As you can see, there's no meaningful difference that benefits the proyective coordinates. If anything, it's the other way around!

$F_{p^{12}}$:

In the case of the full field tower, the situation is much worse for the projective coordinates, taking anywhere between 1.5x and 3x the time to complete.

Question

Am I missing something big? Is this expected behavior? Did I forget something really obvious? I know doing the mpz_mod so often might be overkill and super inefficient but still there's quite a bit of difference to be expected. Thanks a lot in advance! I know this is quite the mouthful.

Answer 1

Projective coordinates allow multiplication of an elliptic curve point by an integer $k$ with no inversion in the field (modular inversion for a prime field). Inversion is several times more costly than multiplication in the field, and required at each point addition or doubling in Cartesian coordinates, thus about proportionally to the bit size of $k$ if we use Cartesian coordinates during the point multiplication.
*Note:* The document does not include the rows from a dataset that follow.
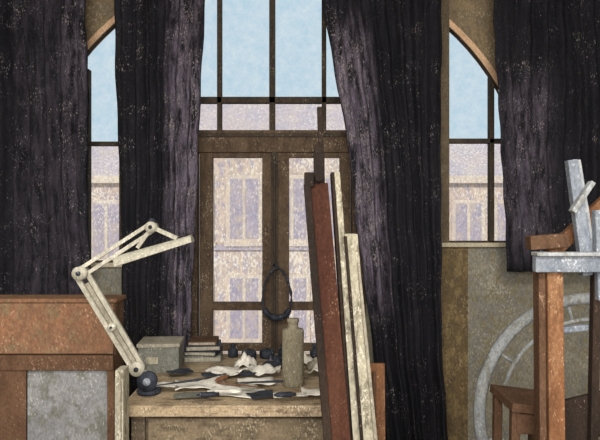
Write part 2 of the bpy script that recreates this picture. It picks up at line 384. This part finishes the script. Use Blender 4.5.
# ---------------- central easel ----------------
e=B('artist_easel'); D=1.88
def E(px,py,dd=0): return P(px,py,D+dd)
fy=220+CH/D*F
e.beam(E(357,fy-8),E(316.5,184),.08,.045,redM,.07)
e.beam(E(345.5,fy-8,-.026),E(307,184,-.026),.03,.02,redD,.022)
e.beam(E(324,240,.0),E(319.5,107),.02,.018,redD,.016)
e.rbox(E(319,170),(.034,.04,.1),0,redD); e.cyl(E(319,178,-.05),E(319,178,.03),.012,redD)
e.rbox(E(309,180,-.01),(.03,.05,.045),0,redD); e.rbox(E(318,150),(.024,.03,.03),0,redD)
tr=E(350,500); e.rbox((tr.x+.02,1.88,tr.z),(.34,.2,.03),0,redM,0,.08)
fx=E(357,fy).x
e.box(fx-.35,fx+.35,1.85,1.91,0,.05,redM)
for s_ in(-.3,.3): e.box(fx+s_-.03,fx+s_+.03,1.6,2.06,0,.045,redM)
e.beam((fx-.3,1.88,.05),(fx-.03,1.88,.55),.03,.02,redD); e.beam((fx+.3,1.88,.05),(fx-.01,1.88,.5),.03,.02,redD)
e.done(.003)
c=B('stretched_canvas')
def slab(pb,pt,w0,w1,y0_,y1_,m):
    h=[]
    for p,w_ in((pb,w0),(pt,w1)):
        h+=[(p.x-w_/2,y0_,p.z),(p.x+w_/2,y0_,p.z),(p.x+w_/2,y1_,p.z),(p.x-w_/2,y1_,p.z)]
    c.hexa(h,m)
slab(E(361,488),E(337,172),.028,.018,1.88,1.96,canvM)
slab(E(353.5,488),E(332.5,172),.01,.008,1.875,1.965,redD)
slab(E(372,488),E(351,234),.04,.04,1.87,1.98,canvM)
slab(E(365.5,488),E(345,236),.01,.009,1.862,1.99,redD)
slab(E(380,488),E(358,262),.012,.008,1.86,1.99,canv2)
c.done(.002)
q=B('wooden_plank'); q.beam((.25,2.0,0),(.255,2.075,.905),.075,.018,orgM); q.beam((.25,1.988,.3),(.255,2.058,.88),.012,.01,brnM); q.done(.003)

# ---------------- right easel ----------------
r=B('studio_easel'); D=1.9
def R(px,py,dd=0): return P(px,py,D+dd)
fy=220+CH/D*F
r.beam(R(557,fy-2),R(552,262),.05,.05,orgM)
r.beam(R(542,fy-2,.01),R(539,262,.01),.022,.05,brnM)
r.beam(R(534,264,-.03),R(680,264,-.03),.05,.03,blueM); r.beam(R(534,254,-.035),R(680,254,-.035),.012,.05,tinM)
r.beam(R(571,160,.03),R(588,275,.03),.032,.03,blueM,.045); r.beam(R(577,160,.03),R(596,275,.03),.01,.034,tinM)
r.beam(R(592,182,.0),R(572,212,.0),.016,.03,tinM)
r.beam(R(550,254,.09),R(612,196,.09),.045,.03,orgM)
r.beam(R(528,243,.05),R(566,240,.05),.045,.05,brnM)
r.beam(R(598,210,.0),R(601,300,.0),.03,.03,blueM)
r.beam(R(596,270,.02),R(588,fy-5,.02),.025,.03,redD)
r.beam(R(640,fy-2),R(632,262),.056,.05,orgM)
r.beam(R(545,fy-30),R(645,fy-30),.06,.04,brnM)
r.beam(R(556,424,.04),R(640,404,.04),.14,.02,redD)
r.beam(R(560,330,.05),R(640,322,.05),.02,.02,blueM)
r.done(.003)
q=B('wooden_footstool'); D=2.15
z=CH-(400-220)/F*D; ox=P(524,0,D).x
q.rbox((ox,D,z),(.17,.24,.03),0,brnM,0,.12)
q.rbox((ox,D-.1,z-.05),(.13,.02,.07),0,brnM)
for sx in(-.065,.065):
    for sy in(-.09,.09): q.beam((ox+sx*1.15,D+sy,0),(ox+sx,D+sy,z-.01),.03,.03,brnM)
q.rbox((ox,D,z*.5),(.15,.02,.03),0,brnM)
q.done(.003)
q=B('bentwood_hoop'); D=2.55; pts=[];pts2=[]
cxh=P(604,0,D).x
for i in range(64):
    t=2*math.pi*i/64; zz=.54+.51*math.sin(t); pts.append((cxh+.51*math.cos(t),D+.12*zz,zz)); zz2=.54+.42*math.sin(t); pts2.append((cxh+.42*math.cos(t),D+.12*zz2-.01,zz2))
q.tube(pts,.027,tinM,10,True); q.tube(pts2,.009,tinM,8,True)
for i in range(0,8):
    t=math.pi*2*i/8+.2; zc=.54
    q.tube([(cxh+.42*math.cos(t),D+.12*(zc+.42*math.sin(t)),zc+.42*math.sin(t)),(cxh+.5*math.cos(t),D+.12*(zc+.5*math.sin(t)),zc+.5*math.sin(t))],.008,tinM,8)
q.done()

# ---------------- exterior ----------------
def building(name,x0,x1,ztop,y,cols,row_z,ww,wh,rh=1.0):
    b=B(name); b.box(x0,x1,y,y+5,-8,ztop,facM)
    b.box(x0-.1,x1+.1,y-.2,y,ztop-.2,ztop,facT); b.box(x0,x1,y-.08,y,ztop-2.9,ztop-2.75,facW); b.box(x0,x1,y-.08,y,ztop-5.6,ztop-5.4,facT)
    b.hexa([(x0,y-.1,ztop),(x1,y-.1,ztop),(x1,y+5,ztop),(x0,y+5,ztop),(x0+.1,y+.8,ztop+rh),(x1-.1,y+.8,ztop+rh),(x1-.1,y+4.2,ztop+rh),(x0+.1,y+4.2,ztop+rh)],roofM)
    for zc in row_z:
        for i in range(cols):
            xc=x0+(i+.5)*(x1-x0)/cols
            b.box(xc-ww/2-.1,xc+ww/2+.1,y-.04,y,zc-wh/2-.1,zc+wh/2+.1,facT)
            b.box(xc-ww/2,xc+ww/2,y-.05,y-.03,zc-wh/2,zc+wh/2,facW)
            b.box(xc-.04,xc+.04,y-.06,y-.04,zc-wh/2,zc+wh/2,facT)
            b.box(xc-ww/2-.15,xc+ww/2+.15,y-.12,y,zc-wh/2-.2,zc-wh/2-.1,facT)
    return b.done()
building('town_building',-3.4,1.7,3.5,16,4,(1.7,-.95,-3.4),.75,1.6,1.35)
building('town_building',-12,-3.45,2.6,16.4,7,(1.1,-1.4,-4),.75,1.5)
building('town_building',1.75,12,2.6,16.4,9,(1.1,-1.4,-4),.7,1.5)
q=B('street_ground'); q.box(-30,30,4.2,40,-8.3,-8,roofM); q.done()

# ---------------- light ----------------
W=bpy.data.worlds.new('sky'); S.world=W; W.use_nodes=True; nt=W.node_tree; bg=nt.nodes['Background']
tc=nt.nodes.new('ShaderNodeTexCoord'); no=nt.nodes.new('ShaderNodeTexNoise'); no.inputs['Scale'].default_value=60; no.inputs['Detail'].default_value=10; no.inputs['Roughness'].default_value=.9
nt.links.new(tc.outputs['Generated'],no.inputs['Vector'])
cr=nt.nodes.new('ShaderNodeValToRGB'); cr.color_ramp.elements[0].position=.4; cr.color_ramp.elements[0].color=lin((178,205,221)); cr.color_ramp.elements[1].position=.62; cr.color_ramp.elements[1].color=lin((208,221,228))
nt.links.new(no.outputs['Fac'],cr.inputs[0]); nt.links.new(cr.outputs[0],bg.inputs['Color']); bg.inputs['Strength'].default_value=1.05
sl_=bpy.data.lights.new('sun','SUN'); sl_.energy=2.1; sl_.angle=.1; sl_.color=(1,.92,.82)
so=bpy.data.objects.new('sun',sl_); S.collection.objects.link(so); so.rotation_euler=Vector((.35,.8,-.45)).to_track_quat('-Z','Y').to_euler()
for i,(x,y,en) in enumerate(((-.9,-.6,100),(1.1,-.6,90))):  # unseen overhead area lights and their housings, added to brighten the interior
    q=B('ceiling_fill_housing'); q.box(x-.72,x+.72,y-.4,y+.4,3.1,3.2,lampM); ob=q.done(.01)
    al=bpy.data.lights.new('ceiling_fill','AREA'); al.shape='RECTANGLE'; al.size=1.4; al.size_y=.75; al.energy=en; al.color=(1,.96,.9)
    ao=bpy.data.objects.new('ceiling_fill',al); S.collection.objects.link(ao); ao.parent=ob; ao.location=(x,y,3.09)
q=B('back_fill_frame')  # made-up window frame around the fill light behind the camera
for a_,b2 in((-1.75,-1.68),(1.68,1.75),(-.03,.03)): q.box(a_,b2,BY,BY+.05,.9,2.9,frameD)
for a_,b2 in((.9,.97),(2.83,2.9),(1.88,1.92)): q.box(-1.75,1.75,BY,BY+.05,a_,b2,frameD)
ob=q.done(.003)
al=bpy.data.lights.new('back_fill','AREA'); al.shape='RECTANGLE'; al.size=3.3; al.size_y=1.8; al.energy=195; al.color=(1,.98,.95)  # added fill, throws flat frontal light onto the front wall
ao=bpy.data.objects.new('back_fill',al); S.collection.objects.link(ao); ao.parent=ob; ao.location=(0,BY+.07,1.9); ao.rotation_euler=(math.pi/2,0,0)
cam=bpy.data.cameras.new('camera'); cam.lens=36; cam.sensor_width=36; cam.clip_start=.05
co=bpy.data.objects.new('camera',cam); S.collection.objects.link(co); co.location=(0,0,CH); co.rotation_euler=(math.pi/2,0,0); S.camera=co
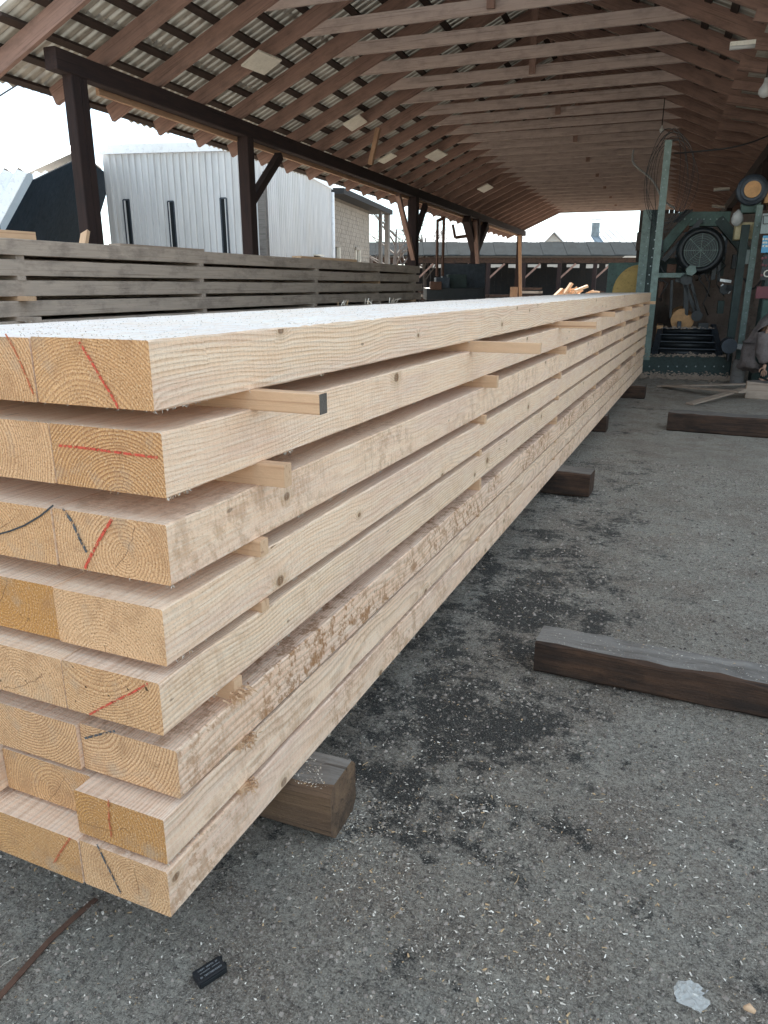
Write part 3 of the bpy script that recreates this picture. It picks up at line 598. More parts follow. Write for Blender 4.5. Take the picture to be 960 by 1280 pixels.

That allows projective coordinates to provide a net speed gain for $k$ more than a few bits, even when we need the result in Cartesian coordinates as is typically the case, since that requires a single inversion.

As a side benefit, projective coordinates do not require a special case for the point at infinity.

---

Consider a curve in short Weierstrass equation $y^2=x^3+a\,x+b$. In projective coordinates, a point of the elliptic curve other than the point at infinity is represented by $(X,Y,Z)$ with $(x,y)$ satisfying the curve's equation, $x\,Z=X$ and $y\,Z=Y$ in the base field (e.g. $\mathbb F_p$ for prime $p$). The point at infinity has representation $(0,Y,0)$ with $Y\ne 0$.

To convert from Cartesian coordinates $(x,y)$ (other than for the point at infinity) to projective coordinates, we can set $X=x$, $Y=y$, $Z=1$. To convert back to Cartesian, we can use $x=Z^{-1}\,X$ and $y=Z^{-1}\,Y$.

For curves with short Weierstrass equation, the formulas for point addition and point doubling use only addition and multiplication in the field.

We can perform scalar multiplication $k\times P$ where $k>0$ is an integer and $P$ is a point on the Elliptic Curve (other than for the point at infinity) known by it's $(x,y)$ coordinates by:

• set $(X,Y,Z)=(x,y,1)$
• for each bit $b$ of $k$ starting from second higher bit
  • double point $(X,Y,Z)$ in projective coordinates
  • if $b=1$, add $(x,y,1)$ to point $(X,Y,Z)$ in projective coordinates^*
• if $Z\ne 0$, output $(Z^{-1}\,X, Z^{-1}\,Y)$ which is the result in Cartesian coordinates. Otherwise, output the representation for the point at infinity, perhaps $(0,0)$.

Critically, a single inverse needs to be computed (at the last step). Therefore the cost of that among the total cost of point multiplication becomes negligible as the bit size of $k$ increases.

---

^* Note: That still requires a special case for point doubling, unless the formulas used are complete or the context insures doubling can't occur, e.g. the curve has prime order $n$ and $k\le n$.